Alors que certains enseignants de l’enseignement supérieur continuent de dénoncer la mise en œuvre d’une sélection à l’entrée de l’université, par l’intermédiaire de la nouvelle procédure d’admission Parcoursup, certains de leurs homologues des filières sélectives regrettent, de leur côté, que leur capacité à sélectionner soit remise en cause par cette même procédure. Tel est le paradoxe de Parcoursup, trois semaines après le début de la phase de réponses aux vœux des candidats, dont les trois quarts ont depuis reçu au moins une proposition.

Ces critiques proviennent d’enseignants d’instituts universitaires de technologie (IUT), particulièrement prisés des candidats cette année : la hausse des demandes pour les DUT, formations professionnalisantes en deux ans, dépasse en effet 25 % par rapport à la session 2017. Lors d’une réunion, le 30 mai, de tous les chefs de départements de la filière Gestion des administrations et des entreprises (GEA), qui forme 21 000 étudiants, ces derniers ont voté à la quasi-unanimité une motion dénonçant le fonctionnement de la nouvelle plate-forme, pourtant connu d’avance.

« La souveraineté des jurys est remise en question »

« La maîtrise d’œuvre de Parcoursup modifie nos classements » des candidats, explique Jean-François Antoine, ancien président de l’assemblée des chefs de département GEA, et responsable de celui de Troyes. Selon lui, c’est la « souveraineté même des jurys de sélection qui est remise en question par Parcoursup ».

En cause : la mise en œuvre par Parcoursup des quotas minimaux de boursiers. Instaurés dans les filières publiques sélectives et non sélectives par la loi pour l’orientation et la réussite des étudiants (ORE) promulguée en mars, ces taux minimaux de candidats admis titulaires d’une bourse visent à « lutter contre les inégalités sociales » et « relancer l’ascenseur social », selon les mots de la ministre, Frédérique Vidal.

Se voir imposer un quota de boursiers, fixé dans chaque formation par le recteur de l’académie, ne pose pas problème à ces enseignants, les IUT étant également soumis depuis plusieurs années à un quota minimum de bacheliers technologiques. Mais ils critiquent le fait que les boursiers, classés par l’équipe pédagogique en fonction de leurs dossiers, en même temps que les autres candidats, soient « remontés » par l’algorithme de Parcoursup, et « appelés » prioritairement quand ils sont en liste d’attente.

« La notion de mérite devient secondaire »

« La notion de mérite et de niveau devient secondaire avec ces remontées fantastiques et automatiques de candidats boursiers dans notre classement. En termes de communication, comment peut-on expliquer ça aux lycéens ou à leurs parents ? » commente ainsi Jean-Paul Maugean responsable des GEA à l’IUT de Besançon.
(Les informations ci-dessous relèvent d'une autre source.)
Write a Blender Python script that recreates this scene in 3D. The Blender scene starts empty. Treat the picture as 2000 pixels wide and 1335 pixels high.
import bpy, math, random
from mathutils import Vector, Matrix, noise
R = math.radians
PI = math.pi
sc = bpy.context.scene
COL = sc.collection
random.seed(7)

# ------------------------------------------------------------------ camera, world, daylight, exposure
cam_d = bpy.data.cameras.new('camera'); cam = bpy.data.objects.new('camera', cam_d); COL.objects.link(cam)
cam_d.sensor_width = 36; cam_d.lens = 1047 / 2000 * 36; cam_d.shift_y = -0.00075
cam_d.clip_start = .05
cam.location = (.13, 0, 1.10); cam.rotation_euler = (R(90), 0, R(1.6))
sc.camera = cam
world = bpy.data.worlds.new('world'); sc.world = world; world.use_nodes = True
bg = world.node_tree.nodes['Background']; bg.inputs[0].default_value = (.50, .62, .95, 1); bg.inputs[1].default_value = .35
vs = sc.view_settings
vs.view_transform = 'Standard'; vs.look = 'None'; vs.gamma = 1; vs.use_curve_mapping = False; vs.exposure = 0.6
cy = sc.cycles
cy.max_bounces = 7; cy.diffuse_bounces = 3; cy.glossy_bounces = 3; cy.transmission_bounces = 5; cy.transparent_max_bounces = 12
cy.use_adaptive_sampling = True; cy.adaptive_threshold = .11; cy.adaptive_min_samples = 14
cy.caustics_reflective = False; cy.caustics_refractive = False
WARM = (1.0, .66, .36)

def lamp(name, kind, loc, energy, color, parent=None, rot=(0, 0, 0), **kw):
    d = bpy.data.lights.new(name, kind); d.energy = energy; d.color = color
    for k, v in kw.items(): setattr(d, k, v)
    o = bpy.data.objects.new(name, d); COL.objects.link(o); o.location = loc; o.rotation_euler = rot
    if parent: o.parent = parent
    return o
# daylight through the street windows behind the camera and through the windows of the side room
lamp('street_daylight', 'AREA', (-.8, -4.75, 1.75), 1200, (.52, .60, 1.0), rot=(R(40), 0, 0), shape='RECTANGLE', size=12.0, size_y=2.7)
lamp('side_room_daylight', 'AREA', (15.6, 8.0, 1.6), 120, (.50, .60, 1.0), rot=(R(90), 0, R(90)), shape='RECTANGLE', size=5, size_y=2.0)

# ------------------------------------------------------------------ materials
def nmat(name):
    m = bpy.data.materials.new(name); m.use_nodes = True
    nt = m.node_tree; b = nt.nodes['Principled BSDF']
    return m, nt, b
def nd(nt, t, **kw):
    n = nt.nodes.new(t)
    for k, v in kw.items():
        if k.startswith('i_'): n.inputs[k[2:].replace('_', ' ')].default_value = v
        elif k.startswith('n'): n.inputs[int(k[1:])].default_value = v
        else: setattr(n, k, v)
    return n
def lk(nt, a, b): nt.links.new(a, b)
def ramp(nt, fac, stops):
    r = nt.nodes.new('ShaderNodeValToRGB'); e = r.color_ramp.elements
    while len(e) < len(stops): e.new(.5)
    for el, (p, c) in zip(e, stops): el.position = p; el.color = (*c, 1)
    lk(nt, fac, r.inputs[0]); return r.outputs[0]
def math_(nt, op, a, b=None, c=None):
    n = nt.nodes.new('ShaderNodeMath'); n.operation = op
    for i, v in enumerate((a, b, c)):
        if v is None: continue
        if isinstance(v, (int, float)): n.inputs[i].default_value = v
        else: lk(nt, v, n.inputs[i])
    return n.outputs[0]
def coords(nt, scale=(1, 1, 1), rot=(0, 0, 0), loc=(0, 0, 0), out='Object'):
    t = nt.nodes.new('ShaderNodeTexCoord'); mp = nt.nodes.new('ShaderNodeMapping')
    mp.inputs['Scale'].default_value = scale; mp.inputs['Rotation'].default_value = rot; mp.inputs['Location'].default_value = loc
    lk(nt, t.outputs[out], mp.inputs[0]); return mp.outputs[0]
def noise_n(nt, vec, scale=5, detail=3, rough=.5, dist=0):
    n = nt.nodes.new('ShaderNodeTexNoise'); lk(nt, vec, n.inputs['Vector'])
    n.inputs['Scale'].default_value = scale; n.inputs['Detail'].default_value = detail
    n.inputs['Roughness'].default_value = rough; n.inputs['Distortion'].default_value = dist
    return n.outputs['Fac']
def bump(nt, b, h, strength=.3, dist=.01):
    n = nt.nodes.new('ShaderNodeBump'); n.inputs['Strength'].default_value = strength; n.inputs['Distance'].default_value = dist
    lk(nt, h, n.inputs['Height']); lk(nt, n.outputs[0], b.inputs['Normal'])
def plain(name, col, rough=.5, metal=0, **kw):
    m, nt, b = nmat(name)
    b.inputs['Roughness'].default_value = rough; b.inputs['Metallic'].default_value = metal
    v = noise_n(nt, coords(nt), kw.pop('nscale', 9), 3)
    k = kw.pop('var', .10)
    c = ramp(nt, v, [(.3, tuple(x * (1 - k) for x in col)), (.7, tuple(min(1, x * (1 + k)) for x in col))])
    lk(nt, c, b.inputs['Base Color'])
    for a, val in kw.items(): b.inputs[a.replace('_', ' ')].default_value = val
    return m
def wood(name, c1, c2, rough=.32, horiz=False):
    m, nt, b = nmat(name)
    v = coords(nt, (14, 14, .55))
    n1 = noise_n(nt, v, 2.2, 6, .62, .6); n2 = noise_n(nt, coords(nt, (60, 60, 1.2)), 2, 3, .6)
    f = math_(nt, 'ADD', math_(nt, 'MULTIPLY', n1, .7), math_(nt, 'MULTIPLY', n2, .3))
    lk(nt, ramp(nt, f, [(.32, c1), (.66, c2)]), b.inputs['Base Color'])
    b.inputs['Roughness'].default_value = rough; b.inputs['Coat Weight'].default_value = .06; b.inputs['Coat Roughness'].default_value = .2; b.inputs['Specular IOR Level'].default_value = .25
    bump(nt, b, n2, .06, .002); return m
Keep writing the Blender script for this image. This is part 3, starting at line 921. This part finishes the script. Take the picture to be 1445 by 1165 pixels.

Chez lui, le taux de boursiers a été fixé à 17 %, « nous étions naturellement à 19 % l’année dernière », rappelle-t-il. Mais ce taux correspondait aux étudiants de la promotion titulaires d’une bourse sur critères sociaux de l’enseignement supérieur, plus large dans ses critères d’éligibilité que la bourse accordée aux lycéens, utilisée par Parcoursup comme référence.

« Lorsque vous avez 300 étudiants classés selon nos critères, et que Parcoursup appelle le 298e avant le 150e car il est boursier, et qu’il ne serait peut-être pas entré sans cela, les collègues peuvent se sentir dépossédés de leur travail », commente de son côté Bernard Lickel, directeur de l’IUT Robert-Schuman à Strasbourg. Il évoque aussi des « difficultés » liées à la « procédure de réponses en continu, qui ralentit » le remplissage des filières, alors que la précédente plate-forme, Admission post-bac, fonctionnait avec trois vagues de réponses aux candidats. Des difficultés qui touchent aussi selon lui d’autres filières fortement demandées dans les IUT telles que « techniques de commercialisation » et « information communication » . Le directeur souligne toutefois les « aspects très positifs » de la loi ORE, tels que la prise en compte de la « fiche avenir » de l’élève, où ses enseignants donnent un avis sur ses vœux.

Rodolphe Dalle, président de l’association des directeurs d’IUT (ADIUT), à la tête de celui de Nantes, préfère attendre la fin de la procédure pour « analyser avec finesse la session 2018 et réclamer des améliorations s’il y en a besoin ». Ce qui lui semble « plus raisonnable et sage, et pour ne pas ajouter de stress aux candidats ». La question de ces quotas sera tout de même à l’ordre du jour de la prochaine réunion des directeurs d’IUT.